Tuesday, September 29, 2009

Pelion Fruit paradise

One of the delightful qualities of this wonderful area where we have the Kalikalos living-learning Centres is the abundant fruit that is everywhere for the picking.

When we arrive in mid May to open up our Centres and erect our outdoor group spaces, there are apricots and plums. Then in mid June come the cherries. First the amazing black ones and then the red-orangish ones. Until you have had a big plump black cherry from one of the Pilion cherry trees which abound in the Pelion forest, you havent really tasted a cherry. Round about mid July the cherries are finished and then come the peaches and nectarines soon after joined by plums and then pears. And all through July and early August our mulberry tree is producing in quantity. I'm always amazed at just how much fruit one tree produces.



We sited one of our yurts right under our mulberry tree, not realising that the mulberries dropping would stain it royally. They did, but we now have a net for catching the mulberries and guiding them down into a bucket where we can go out at breakfast time and scoop them up, wash them and eat them on Greek yoghurt with honey. Food for the gods! As I child I sang "round and round the mulberry bush", never knowing that actually there was such a thing as a mulberry and it grows, not on a bush, but a solid shade tree. Wish we had more of them. They taste a bit like a black raspberry, but sweeter and juicier.

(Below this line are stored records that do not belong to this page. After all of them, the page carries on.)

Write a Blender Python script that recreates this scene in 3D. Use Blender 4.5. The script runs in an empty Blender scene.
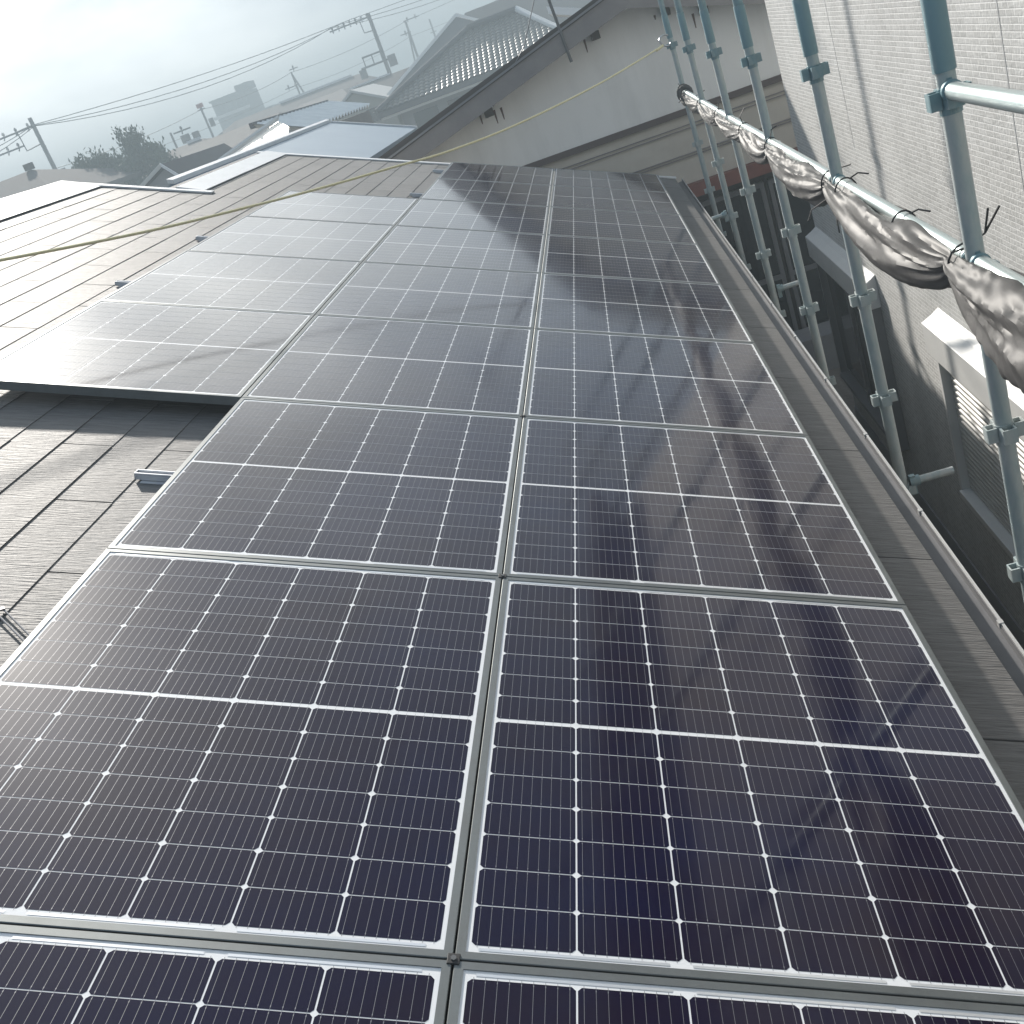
import bpy, math, random
from mathutils import Vector, Matrix, noise
random.seed(7)
SC = bpy.context.scene
COL = SC.collection
sin, cos, pi = math.sin, math.cos, math.pi

# ------------------------------------------------------------------ camera
cam = bpy.data.cameras.new('camera')
cam.sensor_width = 36.0
cam.lens = 36.0 * 1050.0 / 1024.0
cam.clip_start = 0.05
cam.clip_end = 3000.0
camo = bpy.data.objects.new('camera', cam)
COL.objects.link(camo)
R = ((0.9436138423, 0.0524171477, -0.3268720838),
     (-0.2763099064, -0.4191259683, -0.8648619880),
     (-0.1823341772, 0.9064137385, -0.3810096882))
camo.matrix_world = Matrix((
    (R[0][0], -R[1][0], -R[2][0], 0.570),
    (R[0][1], -R[1][1], -R[2][1], -1.172),
    (R[0][2], -R[1][2], -R[2][2], 1.182),
    (0, 0, 0, 1)))
SC.camera = camo

# ------------------------------------------------------------------ light
SUN = Vector((-1.0, 2.1, 1.17)).normalized()          # towards the sun
el = math.asin(SUN.z)
az = math.atan2(SUN.x, SUN.y)
w = bpy.data.worlds.new('World')
SC.world = w
w.use_nodes = True
nt = w.node_tree
nt.nodes.clear()
sky = nt.nodes.new('ShaderNodeTexSky')
sky.sky_type = 'NISHITA'
sky.sun_disc = False
sky.sun_elevation = el
sky.sun_rotation = az
sky.air_density = 1.4
sky.dust_density = 1.5
sky.ozone_density = 1.2
bg = nt.nodes.new('ShaderNodeBackground')
bg.inputs[1].default_value = 0.101
wo = nt.nodes.new('ShaderNodeOutputWorld')
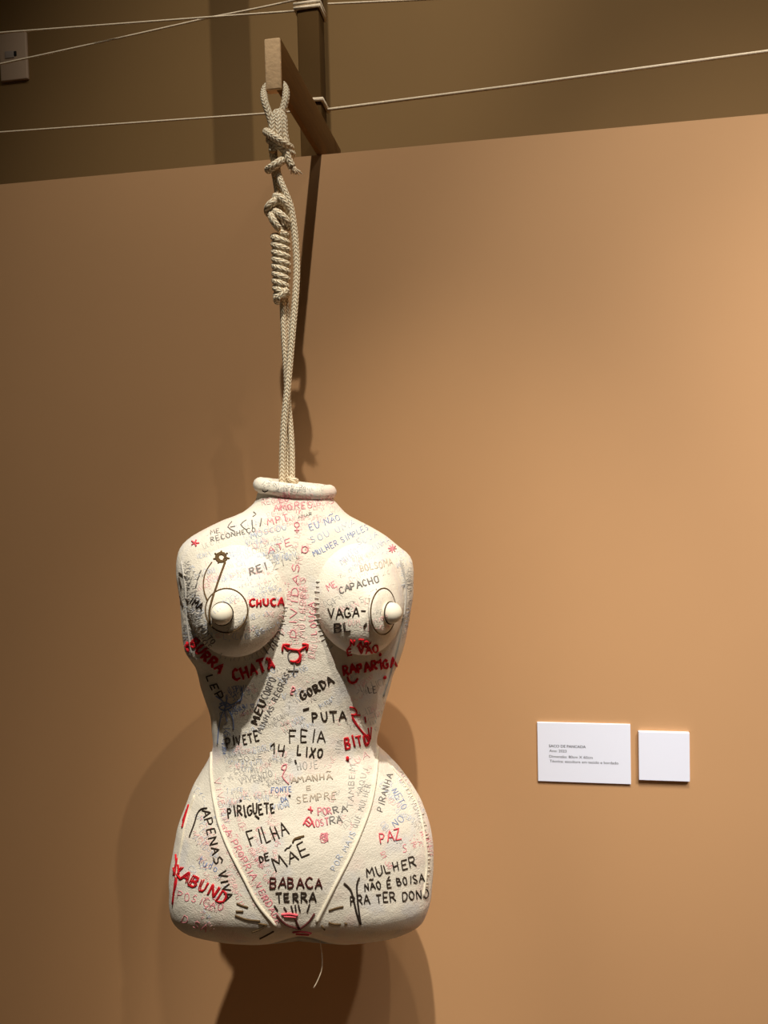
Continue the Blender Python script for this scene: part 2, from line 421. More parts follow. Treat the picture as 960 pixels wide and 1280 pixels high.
def frame_of(n, tilt=0):
    z = n.normalized(); x = Vector((0, 0, 1)).cross(z).normalized(); y = z.cross(x); return x, y, z
def spheroid(bm, c, n, r, h, seg=36, ringn=14, crease=0):
    x, y, z = frame_of(n); rows_ = []
    for i in range(ringn+1):
        ph = math.pi*i/ringn; row = []
        for k in range(seg):
            a = 2*math.pi*k/seg
            p = c+(x*math.cos(a)+y*math.sin(a))*(r*math.sin(ph))+z*(h*math.cos(ph))
            row.append(bm.verts.new(p))
            if i in (0, ringn): break
        rows_.append(row)
    for i in range(ringn):
        a, b = rows_[i], rows_[i+1]
        for k in range(seg):
            k2 = (k+1) % seg
            if i == 0: bm.faces.new((a[0], b[k], b[k2]))
            elif i == ringn-1: bm.faces.new((a[k], b[0], a[k2]))
            else: bm.faces.new((a[k], b[k], b[k2], a[k2]))
def mean_normal(u, v, r):
    n = Vector()
    for k in range(12):
        q = hit(u+r*math.cos(k*math.pi/6), v+r*math.sin(k*math.pi/6)); n += q[1]
    return n.normalized()
for parent_, cu_, cv_, ra, nu, nv, rn, extra in ((bl_, 284, 763, .0335, 279, 767, .0165, Vector()), (br_, 477, 764, .036, 485, 766, .0165, SIDE*.55)):
    q = hit(cu_, cv_); n = (mean_normal(cu_, cv_, 14)+extra).normalized(); x, y, z = frame_of(n)
    bm = bmesh.new(); spheroid(bm, q[0]+z*.001, n, ra, .010); bm.normal_update(); T = BVHTree.FromBMesh(bm)
    ar = obj('round_patch', bm, M_cloth, parent_); TREES.append(T)
    bm = bmesh.new(); tube(bm, [q[0]+z*.0035+(x*math.cos(a)+y*math.sin(a))*ra*.985 for a in [2*math.pi*k/48 for k in range(48)]], .0011, 6, True)
    obj('patch_outline', bm, M_brown, parent_, label='dark thread outline')
    q = hit(nu, nv); bm = bmesh.new(); c = q[0]+z*.006; spheroid(bm, c, n, rn, .017); bm.normal_update(); T = BVHTree.FromBMesh(bm)
    obj('round_button', bm, M_cord, parent_); TREES.append(T)
    bm = bmesh.new(); tube(bm, [q[0]+z*.0045+(x*math.cos(a)+y*math.sin(a))*rn*1.02 for a in [2*math.pi*k/36 for k in range(36)]], .0012, 6, True)
    obj('button_stitch', bm, M_black, parent_, label='dark thread round the button')

# neck roll
bm = bmesh.new(); c = (pt(319.5, 608)+pt(417.5, 613))/2; e = (pt(412, 614.5)-pt(326, 605))/2
pts = []
for k in range(56):
    a = 2*math.pi*k/56; p = c+e*math.cos(a)+VIEW*.052*math.sin(a); pts.append(p+Vector((0, 0, -.004*max(0, math.sin(a)))))
rad = [.0125+noise.noise(p*45)*.0015 for p in pts]
tube(bm, pts, rad, 14, True); bm.normal_update(); TREES.append(BVHTree.FromBMesh(bm)); obj('neck_roll', bm, M_cloth, torso)

# ------------------------------------------------------------------ threads on the cloth
def on_cloth(pxs, lift=.0003, step=2.2):
    """pixels of a line -> runs of points lying on the cloth"""
    runs = []; run = []
    for (u0, v0), (u1, v1) in zip(pxs[:-1], pxs[1:]):
        n = max(1, int(math.hypot(u1-u0, v1-v0)/step))
        for k in range(n+(1 if (u1, v1) == pxs[-1] else 0)):
            t = k/n; q = hit(u0+(u1-u0)*t, v0+(v1-v0)*t)
            if q is None or (run and (q[0]-run[-1]).length > .03):
                if len(run) > 1: runs.append(run)
                run = []
            if q: run.append(q[0]+q[1]*lift)
    if len(run) > 1: runs.append(run)
    return runs
def curve_px(p, step=4):
    return [(q.x, q.y) for q in smooth_path([Vector((a, b, 0)) for a, b in p], step)]
def thread_each(name, lines, r, m, label=None, curved=True):
    for l in lines: thread_part(name, [l], r, m, label=label, curved=curved)
def thread_part(name, lines, r, m, parent=None, label=None, lift=None, curved=True, n=6):
    bm = bmesh.new()
    for l in lines:
        for run in on_cloth(curve_px(l) if curved and len(l) > 2 else l, r*.3 if lift is None else lift): tube(bm, run, r, n)
    if len(bm.verts) == 0: bm.free(); return None
    return obj(name, bm, m, parent or torso, label=label)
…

Around mid August the figs are ready. We have both green and black (dark purple actually) figs in this area. I prefer by far the black ones, and generally on my way down to the beach I gorge myself on them from the many trees beside the road to Ag Ioannis.

In early September the figs give way to the grapes and apples. Pelion is the main apple growing area for Greece, but I'm sad to report that the farmers confine themselves to just two species: a red delicious which is anything but, and a green apple, also nothing to rave about. Some enterprising person could introduce the Cox orange pippin, the Macintosh and the Bramleys to Greece and make a packet.

The grapes are prolific. I planted a few vines to climb up the roof of our covered patio at the Anilio campus in 2004 and this year there are so many grapes that we have had to prune heavily the vines to keep them from snapping off. Wish we had a juicer, we could have had buckets of grape juice. And if only we knew how to make wine.

The patio at the Kissos campus is covered with Kiwi fruit--yes they do grow well in Greece. However, they dont ripen till November, by which time we'll have closed up shop for the season, and somebody else will be enjoying them.

What amazing riches of fruit we have here! I wish I had photos of more than just the three trees you see above. I could show you more photos of pear, fig, grape, plum, cherry and mulberry trees laden with fruit. The area is truly a fruit paradise!